» **Description of the task**:
Answer with a number only: how many lines of the data contain "hand"?

» **Data in this exercise**:

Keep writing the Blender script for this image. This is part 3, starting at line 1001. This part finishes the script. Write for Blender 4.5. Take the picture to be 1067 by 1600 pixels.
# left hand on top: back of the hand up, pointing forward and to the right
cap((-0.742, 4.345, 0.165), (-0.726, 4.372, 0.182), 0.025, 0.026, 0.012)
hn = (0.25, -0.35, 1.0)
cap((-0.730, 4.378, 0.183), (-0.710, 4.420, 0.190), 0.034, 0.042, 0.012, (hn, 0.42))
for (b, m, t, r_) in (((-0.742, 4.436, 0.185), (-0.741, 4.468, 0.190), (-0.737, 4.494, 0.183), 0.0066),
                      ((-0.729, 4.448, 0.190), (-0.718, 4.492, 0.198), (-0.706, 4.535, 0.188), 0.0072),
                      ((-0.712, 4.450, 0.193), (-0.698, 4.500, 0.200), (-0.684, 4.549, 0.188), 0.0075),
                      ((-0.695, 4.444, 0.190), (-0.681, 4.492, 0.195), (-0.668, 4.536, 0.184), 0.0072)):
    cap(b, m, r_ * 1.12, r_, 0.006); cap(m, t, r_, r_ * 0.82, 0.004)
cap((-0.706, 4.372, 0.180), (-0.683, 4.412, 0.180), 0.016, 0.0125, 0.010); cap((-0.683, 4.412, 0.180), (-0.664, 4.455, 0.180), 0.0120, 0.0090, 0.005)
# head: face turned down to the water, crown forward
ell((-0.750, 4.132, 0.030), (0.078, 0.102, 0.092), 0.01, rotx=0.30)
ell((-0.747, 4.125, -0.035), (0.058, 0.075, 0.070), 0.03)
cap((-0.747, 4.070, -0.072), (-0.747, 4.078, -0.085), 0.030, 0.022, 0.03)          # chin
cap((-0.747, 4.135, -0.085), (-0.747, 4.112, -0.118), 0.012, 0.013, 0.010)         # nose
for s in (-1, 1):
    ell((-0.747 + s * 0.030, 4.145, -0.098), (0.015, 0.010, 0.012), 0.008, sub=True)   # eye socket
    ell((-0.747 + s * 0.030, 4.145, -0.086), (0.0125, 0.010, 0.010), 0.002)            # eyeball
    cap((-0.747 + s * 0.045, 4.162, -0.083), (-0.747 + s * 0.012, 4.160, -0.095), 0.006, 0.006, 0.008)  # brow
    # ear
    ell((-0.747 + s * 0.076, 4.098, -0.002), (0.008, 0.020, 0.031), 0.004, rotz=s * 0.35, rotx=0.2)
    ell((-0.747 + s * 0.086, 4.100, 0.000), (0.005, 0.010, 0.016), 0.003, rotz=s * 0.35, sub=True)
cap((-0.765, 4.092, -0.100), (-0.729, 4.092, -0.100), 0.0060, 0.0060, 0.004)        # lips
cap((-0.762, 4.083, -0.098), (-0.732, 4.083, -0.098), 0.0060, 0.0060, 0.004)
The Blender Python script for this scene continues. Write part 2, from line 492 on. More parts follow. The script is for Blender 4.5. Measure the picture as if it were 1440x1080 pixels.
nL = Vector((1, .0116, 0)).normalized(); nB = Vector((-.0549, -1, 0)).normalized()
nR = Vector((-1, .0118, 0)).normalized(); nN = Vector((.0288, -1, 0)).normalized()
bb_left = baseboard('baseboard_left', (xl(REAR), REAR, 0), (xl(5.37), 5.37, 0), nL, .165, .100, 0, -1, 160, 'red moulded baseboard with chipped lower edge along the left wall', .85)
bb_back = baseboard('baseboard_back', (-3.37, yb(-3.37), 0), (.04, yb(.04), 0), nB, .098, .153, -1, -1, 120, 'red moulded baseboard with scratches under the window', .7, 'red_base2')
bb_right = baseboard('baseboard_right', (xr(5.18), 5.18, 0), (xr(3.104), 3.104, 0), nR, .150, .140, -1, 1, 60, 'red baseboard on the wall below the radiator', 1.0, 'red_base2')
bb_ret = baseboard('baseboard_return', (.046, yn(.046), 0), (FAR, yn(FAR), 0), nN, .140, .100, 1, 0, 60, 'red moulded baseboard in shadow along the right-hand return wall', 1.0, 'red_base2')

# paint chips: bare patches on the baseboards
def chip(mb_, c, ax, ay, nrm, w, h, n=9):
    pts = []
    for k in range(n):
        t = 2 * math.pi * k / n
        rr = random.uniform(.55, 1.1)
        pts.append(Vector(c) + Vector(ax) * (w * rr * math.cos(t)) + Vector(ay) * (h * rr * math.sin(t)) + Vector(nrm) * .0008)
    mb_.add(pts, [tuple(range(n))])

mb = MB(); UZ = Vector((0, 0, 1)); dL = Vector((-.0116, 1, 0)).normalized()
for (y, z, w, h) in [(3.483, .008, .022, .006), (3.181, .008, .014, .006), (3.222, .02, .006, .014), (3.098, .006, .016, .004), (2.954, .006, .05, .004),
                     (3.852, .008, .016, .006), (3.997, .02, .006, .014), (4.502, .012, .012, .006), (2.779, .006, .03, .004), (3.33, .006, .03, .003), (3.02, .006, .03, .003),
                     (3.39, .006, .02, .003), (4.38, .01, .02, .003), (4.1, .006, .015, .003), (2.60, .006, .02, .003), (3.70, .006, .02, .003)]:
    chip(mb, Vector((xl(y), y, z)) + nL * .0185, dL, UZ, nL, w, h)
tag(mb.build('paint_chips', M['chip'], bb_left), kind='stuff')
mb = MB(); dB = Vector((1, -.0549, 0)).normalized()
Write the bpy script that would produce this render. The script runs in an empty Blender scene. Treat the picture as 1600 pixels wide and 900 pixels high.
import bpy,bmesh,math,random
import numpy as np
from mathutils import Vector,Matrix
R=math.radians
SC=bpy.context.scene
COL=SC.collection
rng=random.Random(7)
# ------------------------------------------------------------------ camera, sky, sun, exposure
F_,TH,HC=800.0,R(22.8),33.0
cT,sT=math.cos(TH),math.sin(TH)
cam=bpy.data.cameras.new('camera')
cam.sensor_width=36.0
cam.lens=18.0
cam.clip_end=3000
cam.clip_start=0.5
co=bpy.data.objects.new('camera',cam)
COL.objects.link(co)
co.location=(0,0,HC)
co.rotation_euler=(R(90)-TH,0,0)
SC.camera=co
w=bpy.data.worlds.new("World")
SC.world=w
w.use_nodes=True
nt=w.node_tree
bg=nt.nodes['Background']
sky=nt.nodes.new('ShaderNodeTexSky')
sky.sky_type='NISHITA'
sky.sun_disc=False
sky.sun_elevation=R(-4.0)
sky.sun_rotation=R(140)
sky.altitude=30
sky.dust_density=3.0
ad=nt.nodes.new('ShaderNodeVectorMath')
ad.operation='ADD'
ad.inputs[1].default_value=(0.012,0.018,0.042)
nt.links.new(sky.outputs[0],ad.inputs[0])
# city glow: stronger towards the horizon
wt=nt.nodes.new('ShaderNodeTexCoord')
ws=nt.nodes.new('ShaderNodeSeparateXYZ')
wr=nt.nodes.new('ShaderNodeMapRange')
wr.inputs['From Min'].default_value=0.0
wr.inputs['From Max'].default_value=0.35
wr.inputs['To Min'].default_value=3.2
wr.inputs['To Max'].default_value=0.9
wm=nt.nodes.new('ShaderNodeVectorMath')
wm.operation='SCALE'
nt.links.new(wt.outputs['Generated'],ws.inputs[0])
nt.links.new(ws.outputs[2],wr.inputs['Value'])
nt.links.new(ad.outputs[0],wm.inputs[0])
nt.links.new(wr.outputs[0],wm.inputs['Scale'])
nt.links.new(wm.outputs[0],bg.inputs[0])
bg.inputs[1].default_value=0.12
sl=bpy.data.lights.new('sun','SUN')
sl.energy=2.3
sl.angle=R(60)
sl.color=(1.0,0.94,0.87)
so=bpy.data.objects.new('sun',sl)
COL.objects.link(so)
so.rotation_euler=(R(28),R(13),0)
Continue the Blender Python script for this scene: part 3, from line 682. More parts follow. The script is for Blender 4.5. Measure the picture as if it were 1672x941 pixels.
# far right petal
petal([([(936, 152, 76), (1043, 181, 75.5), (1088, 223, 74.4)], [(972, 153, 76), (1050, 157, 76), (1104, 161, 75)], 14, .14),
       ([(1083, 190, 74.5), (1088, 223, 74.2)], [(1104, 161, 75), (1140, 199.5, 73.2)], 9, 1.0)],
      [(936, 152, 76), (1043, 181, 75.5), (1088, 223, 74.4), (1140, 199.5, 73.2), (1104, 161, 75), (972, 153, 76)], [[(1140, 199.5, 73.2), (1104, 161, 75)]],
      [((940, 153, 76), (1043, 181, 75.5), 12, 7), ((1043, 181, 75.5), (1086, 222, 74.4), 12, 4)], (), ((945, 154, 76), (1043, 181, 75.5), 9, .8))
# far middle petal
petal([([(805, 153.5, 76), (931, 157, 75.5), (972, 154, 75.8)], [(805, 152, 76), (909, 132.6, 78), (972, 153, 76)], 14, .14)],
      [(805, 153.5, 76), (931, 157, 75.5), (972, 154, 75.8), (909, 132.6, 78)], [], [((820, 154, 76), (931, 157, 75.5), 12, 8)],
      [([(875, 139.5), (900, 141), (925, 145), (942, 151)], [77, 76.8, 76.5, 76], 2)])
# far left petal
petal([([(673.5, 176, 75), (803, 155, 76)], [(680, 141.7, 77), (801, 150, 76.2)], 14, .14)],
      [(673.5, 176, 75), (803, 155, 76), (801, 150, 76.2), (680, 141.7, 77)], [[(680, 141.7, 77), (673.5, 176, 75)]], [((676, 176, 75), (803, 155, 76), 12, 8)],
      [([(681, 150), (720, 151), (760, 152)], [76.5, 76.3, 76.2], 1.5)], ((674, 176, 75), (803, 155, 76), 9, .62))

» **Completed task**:
2